TASK - Copy the data below exactly, omitting any picture it contains.

+--

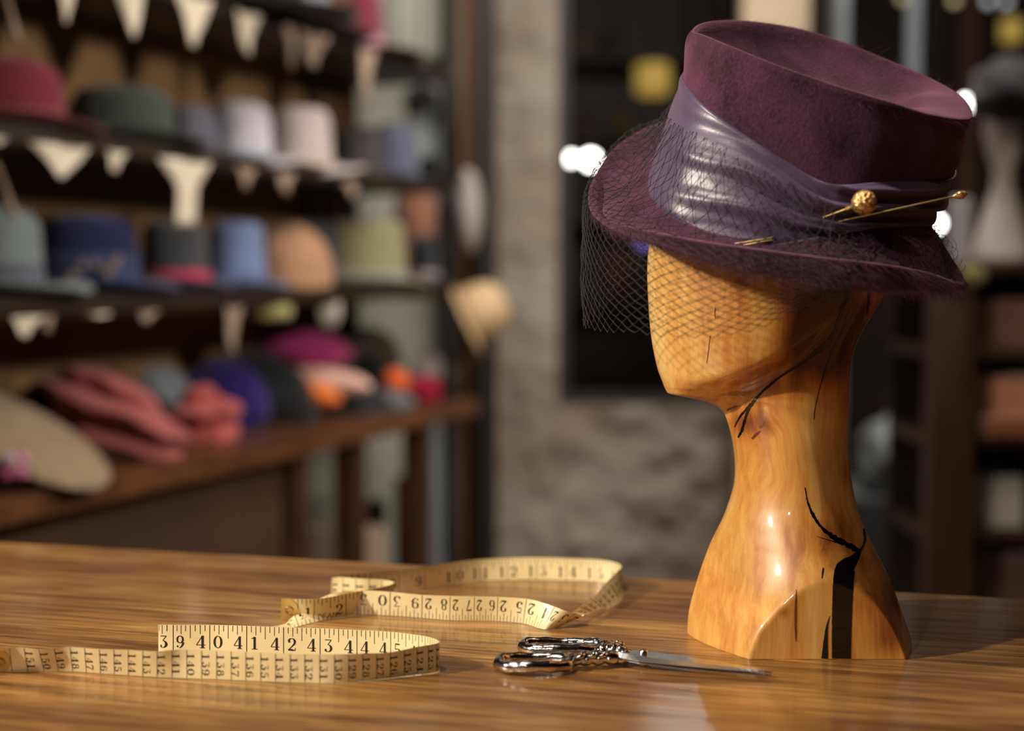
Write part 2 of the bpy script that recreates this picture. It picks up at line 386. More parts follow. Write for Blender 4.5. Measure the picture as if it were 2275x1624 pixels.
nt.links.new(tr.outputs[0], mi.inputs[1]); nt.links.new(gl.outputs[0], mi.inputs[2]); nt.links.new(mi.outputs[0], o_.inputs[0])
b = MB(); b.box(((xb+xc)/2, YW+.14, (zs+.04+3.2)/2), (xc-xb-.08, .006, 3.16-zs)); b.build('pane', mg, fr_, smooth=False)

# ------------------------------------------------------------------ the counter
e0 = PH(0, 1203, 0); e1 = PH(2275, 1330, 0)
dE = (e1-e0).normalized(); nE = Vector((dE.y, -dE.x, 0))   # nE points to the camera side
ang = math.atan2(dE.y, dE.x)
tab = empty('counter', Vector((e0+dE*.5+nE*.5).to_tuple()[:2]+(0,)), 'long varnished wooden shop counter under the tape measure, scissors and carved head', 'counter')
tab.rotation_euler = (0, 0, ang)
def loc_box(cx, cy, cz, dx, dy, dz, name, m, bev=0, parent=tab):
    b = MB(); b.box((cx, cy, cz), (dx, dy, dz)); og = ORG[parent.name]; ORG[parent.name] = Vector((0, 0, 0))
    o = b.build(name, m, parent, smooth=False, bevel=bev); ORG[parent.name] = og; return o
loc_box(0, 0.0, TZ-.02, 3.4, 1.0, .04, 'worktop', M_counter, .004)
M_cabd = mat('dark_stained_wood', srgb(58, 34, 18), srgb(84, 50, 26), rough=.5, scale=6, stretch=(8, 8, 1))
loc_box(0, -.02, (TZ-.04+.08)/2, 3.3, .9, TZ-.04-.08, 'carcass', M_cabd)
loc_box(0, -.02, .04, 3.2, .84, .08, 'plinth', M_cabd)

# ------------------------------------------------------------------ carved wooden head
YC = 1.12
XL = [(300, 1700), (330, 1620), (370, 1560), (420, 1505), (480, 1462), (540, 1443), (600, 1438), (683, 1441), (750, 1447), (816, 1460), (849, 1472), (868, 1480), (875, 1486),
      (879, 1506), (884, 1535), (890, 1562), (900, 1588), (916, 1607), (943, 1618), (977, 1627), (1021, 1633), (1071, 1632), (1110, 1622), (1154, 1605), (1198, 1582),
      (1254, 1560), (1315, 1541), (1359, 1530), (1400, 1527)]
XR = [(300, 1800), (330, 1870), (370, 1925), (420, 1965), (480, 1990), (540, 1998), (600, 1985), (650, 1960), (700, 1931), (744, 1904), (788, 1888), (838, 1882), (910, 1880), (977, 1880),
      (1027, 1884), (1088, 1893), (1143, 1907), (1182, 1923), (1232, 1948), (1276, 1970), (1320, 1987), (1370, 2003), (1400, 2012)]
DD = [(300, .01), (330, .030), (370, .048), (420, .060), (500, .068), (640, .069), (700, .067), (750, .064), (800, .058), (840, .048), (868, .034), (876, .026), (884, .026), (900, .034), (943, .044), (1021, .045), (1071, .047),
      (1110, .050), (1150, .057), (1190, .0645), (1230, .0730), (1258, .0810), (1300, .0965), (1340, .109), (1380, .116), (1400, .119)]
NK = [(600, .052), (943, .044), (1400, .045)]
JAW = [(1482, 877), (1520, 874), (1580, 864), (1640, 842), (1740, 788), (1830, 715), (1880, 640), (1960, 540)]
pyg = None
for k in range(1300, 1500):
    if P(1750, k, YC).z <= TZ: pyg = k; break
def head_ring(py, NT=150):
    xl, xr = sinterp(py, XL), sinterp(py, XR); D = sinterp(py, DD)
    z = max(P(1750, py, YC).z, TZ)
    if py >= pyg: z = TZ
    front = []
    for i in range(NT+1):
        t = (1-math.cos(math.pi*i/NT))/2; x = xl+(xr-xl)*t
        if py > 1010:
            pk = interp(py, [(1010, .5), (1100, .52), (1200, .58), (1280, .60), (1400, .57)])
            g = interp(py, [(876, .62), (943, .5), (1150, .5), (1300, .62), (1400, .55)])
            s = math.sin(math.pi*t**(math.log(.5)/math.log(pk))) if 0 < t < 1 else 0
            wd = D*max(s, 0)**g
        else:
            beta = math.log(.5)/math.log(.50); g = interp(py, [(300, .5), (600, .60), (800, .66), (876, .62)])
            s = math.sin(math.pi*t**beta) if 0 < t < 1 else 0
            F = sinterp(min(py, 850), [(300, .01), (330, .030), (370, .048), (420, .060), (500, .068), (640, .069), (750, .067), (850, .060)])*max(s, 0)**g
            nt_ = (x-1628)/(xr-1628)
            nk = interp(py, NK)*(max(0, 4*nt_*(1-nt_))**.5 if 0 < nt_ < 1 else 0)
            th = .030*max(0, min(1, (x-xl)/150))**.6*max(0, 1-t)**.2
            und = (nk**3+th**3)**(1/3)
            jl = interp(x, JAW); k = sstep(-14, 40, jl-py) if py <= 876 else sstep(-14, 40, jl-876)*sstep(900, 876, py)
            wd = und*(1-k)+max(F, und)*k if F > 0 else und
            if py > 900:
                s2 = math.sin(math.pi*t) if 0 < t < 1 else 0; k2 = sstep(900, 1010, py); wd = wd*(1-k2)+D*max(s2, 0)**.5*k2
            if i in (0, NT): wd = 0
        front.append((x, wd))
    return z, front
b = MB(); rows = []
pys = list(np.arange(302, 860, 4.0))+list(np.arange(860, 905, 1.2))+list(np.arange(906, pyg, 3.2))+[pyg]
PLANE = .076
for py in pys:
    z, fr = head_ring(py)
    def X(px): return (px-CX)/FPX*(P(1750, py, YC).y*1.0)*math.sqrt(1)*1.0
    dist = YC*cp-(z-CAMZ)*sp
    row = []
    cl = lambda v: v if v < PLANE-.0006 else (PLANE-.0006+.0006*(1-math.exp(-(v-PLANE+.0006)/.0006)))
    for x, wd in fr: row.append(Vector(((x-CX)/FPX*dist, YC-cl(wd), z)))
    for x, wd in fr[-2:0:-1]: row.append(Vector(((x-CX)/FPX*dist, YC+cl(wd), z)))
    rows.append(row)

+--

THE REPLY -
Write part 2 of the bpy script that recreates this picture. It picks up at line 386. More parts follow. Write for Blender 4.5. Measure the picture as if it were 2275x1624 pixels.
nt.links.new(tr.outputs[0], mi.inputs[1]); nt.links.new(gl.outputs[0], mi.inputs[2]); nt.links.new(mi.outputs[0], o_.inputs[0])
b = MB(); b.box(((xb+xc)/2, YW+.14, (zs+.04+3.2)/2), (xc-xb-.08, .006, 3.16-zs)); b.build('pane', mg, fr_, smooth=False)

# ------------------------------------------------------------------ the counter
e0 = PH(0, 1203, 0); e1 = PH(2275, 1330, 0)
dE = (e1-e0).normalized(); nE = Vector((dE.y, -dE.x, 0))   # nE points to the camera side
ang = math.atan2(dE.y, dE.x)
tab = empty('counter', Vector((e0+dE*.5+nE*.5).to_tuple()[:2]+(0,)), 'long varnished wooden shop counter under the tape measure, scissors and carved head', 'counter')
tab.rotation_euler = (0, 0, ang)
def loc_box(cx, cy, cz, dx, dy, dz, name, m, bev=0, parent=tab):
    b = MB(); b.box((cx, cy, cz), (dx, dy, dz)); og = ORG[parent.name]; ORG[parent.name] = Vector((0, 0, 0))
    o = b.build(name, m, parent, smooth=False, bevel=bev); ORG[parent.name] = og; return o
loc_box(0, 0.0, TZ-.02, 3.4, 1.0, .04, 'worktop', M_counter, .004)
M_cabd = mat('dark_stained_wood', srgb(58, 34, 18), srgb(84, 50, 26), rough=.5, scale=6, stretch=(8, 8, 1))
loc_box(0, -.02, (TZ-.04+.08)/2, 3.3, .9, TZ-.04-.08, 'carcass', M_cabd)
loc_box(0, -.02, .04, 3.2, .84, .08, 'plinth', M_cabd)

# ------------------------------------------------------------------ carved wooden head
YC = 1.12
XL = [(300, 1700), (330, 1620), (370, 1560), (420, 1505), (480, 1462), (540, 1443), (600, 1438), (683, 1441), (750, 1447), (816, 1460), (849, 1472), (868, 1480), (875, 1486),
      (879, 1506), (884, 1535), (890, 1562), (900, 1588), (916, 1607), (943, 1618), (977, 1627), (1021, 1633), (1071, 1632), (1110, 1622), (1154, 1605), (1198, 1582),
      (1254, 1560), (1315, 1541), (1359, 1530), (1400, 1527)]
XR = [(300, 1800), (330, 1870), (370, 1925), (420, 1965), (480, 1990), (540, 1998), (600, 1985), (650, 1960), (700, 1931), (744, 1904), (788, 1888), (838, 1882), (910, 1880), (977, 1880),
      (1027, 1884), (1088, 1893), (1143, 1907), (1182, 1923), (1232, 1948), (1276, 1970), (1320, 1987), (1370, 2003), (1400, 2012)]
DD = [(300, .01), (330, .030), (370, .048), (420, .060), (500, .068), (640, .069), (700, .067), (750, .064), (800, .058), (840, .048), (868, .034), (876, .026), (884, .026), (900, .034), (943, .044), (1021, .045), (1071, .047),
      (1110, .050), (1150, .057), (1190, .0645), (1230, .0730), (1258, .0810), (1300, .0965), (1340, .109), (1380, .116), (1400, .119)]
NK = [(600, .052), (943, .044), (1400, .045)]
JAW = [(1482, 877), (1520, 874), (1580, 864), (1640, 842), (1740, 788), (1830, 715), (1880, 640), (1960, 540)]
pyg = None
for k in range(1300, 1500):
    if P(1750, k, YC).z <= TZ: pyg = k; break
def head_ring(py, NT=150):
    xl, xr = sinterp(py, XL), sinterp(py, XR); D = sinterp(py, DD)
    z = max(P(1750, py, YC).z, TZ)
    if py >= pyg: z = TZ
    front = []
    for i in range(NT+1):
        t = (1-math.cos(math.pi*i/NT))/2; x = xl+(xr-xl)*t
        if py > 1010:
            pk = interp(py, [(1010, .5), (1100, .52), (1200, .58), (1280, .60), (1400, .57)])
            g = interp(py, [(876, .62), (943, .5), (1150, .5), (1300, .62), (1400, .55)])
            s = math.sin(math.pi*t**(math.log(.5)/math.log(pk))) if 0 < t < 1 else 0
            wd = D*max(s, 0)**g
        else:
            beta = math.log(.5)/math.log(.50); g = interp(py, [(300, .5), (600, .60), (800, .66), (876, .62)])
            s = math.sin(math.pi*t**beta) if 0 < t < 1 else 0
            F = sinterp(min(py, 850), [(300, .01), (330, .030), (370, .048), (420, .060), (500, .068), (640, .069), (750, .067), (850, .060)])*max(s, 0)**g
            nt_ = (x-1628)/(xr-1628)
            nk = interp(py, NK)*(max(0, 4*nt_*(1-nt_))**.5 if 0 < nt_ < 1 else 0)
            th = .030*max(0, min(1, (x-xl)/150))**.6*max(0, 1-t)**.2
            und = (nk**3+th**3)**(1/3)
            jl = interp(x, JAW); k = sstep(-14, 40, jl-py) if py <= 876 else sstep(-14, 40, jl-876)*sstep(900, 876, py)
            wd = und*(1-k)+max(F, und)*k if F > 0 else und
            if py > 900:
                s2 = math.sin(math.pi*t) if 0 < t < 1 else 0; k2 = sstep(900, 1010, py); wd = wd*(1-k2)+D*max(s2, 0)**.5*k2
            if i in (0, NT): wd = 0
        front.append((x, wd))
    return z, front
b = MB(); rows = []
pys = list(np.arange(302, 860, 4.0))+list(np.arange(860, 905, 1.2))+list(np.arange(906, pyg, 3.2))+[pyg]
PLANE = .076
for py in pys:
    z, fr = head_ring(py)
    def X(px): return (px-CX)/FPX*(P(1750, py, YC).y*1.0)*math.sqrt(1)*1.0
    dist = YC*cp-(z-CAMZ)*sp
    row = []
    cl = lambda v: v if v < PLANE-.0006 else (PLANE-.0006+.0006*(1-math.exp(-(v-PLANE+.0006)/.0006)))
    for x, wd in fr: row.append(Vector(((x-CX)/FPX*dist, YC-cl(wd), z)))
    for x, wd in fr[-2:0:-1]: row.append(Vector(((x-CX)/FPX*dist, YC+cl(wd), z)))
    rows.append(row)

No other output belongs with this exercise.